When I went into the lounge, there they were – six decades between them – engaged in a hard-fought competition to see who could crochet the fastest, with my wife timing them.

Look, I’ll be honest, watching a speed crocheting contest isn’t really my idea of a dynamic Saturday night, but I had to feign interest instead of watching the football on telly.

When the raw excitement was over and Great Margaret's ‘wool to win’ had proved to be slightly superior, we eventually settled down to watch TV. Celebrity Who Wants To Be A Millionaire was on, with comedian, Jimmy Carr, taking his turn in the hot seat.
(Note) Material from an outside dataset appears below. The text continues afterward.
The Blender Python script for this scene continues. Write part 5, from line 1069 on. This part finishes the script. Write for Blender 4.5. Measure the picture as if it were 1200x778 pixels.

My wife, Heather, put the TV on pause to give us all the chance to answer the £16,000 question: What’s the predominant gas on Mars? a) helium b) nitrogen c) carbon dioxide or d) methane.

After a while, Great Margaret sighed and said: “Blimey, Jimmy Carr’s taking his time, isn’t he?”

What a knit.


WITH Hannah coming home for the weekend, we took the opportunity to go and get our Christmas tree, and five-year-old Chloe came with us.

Ever since, she’s been telling the world that her grandad tied the tree to the roof of his car with 'budgies'.

I’d like to reassure all animal-lovers that I did, in fact, use stretchy ropes known as 'bungies'.

NATIVITY plays continue to throw up endless laughs…like the time one of the Three Wise Men marched up to the manger, tried his hardest to remember his lines, then shouted: “Frank sent this!”

AND then there was the time Mary also forgot her lines at the crucial moment, so made up her own as she squared up to a startled Joseph.

“Look, I’m going to have a baby – and it’s not yours!” she told him, bluntly.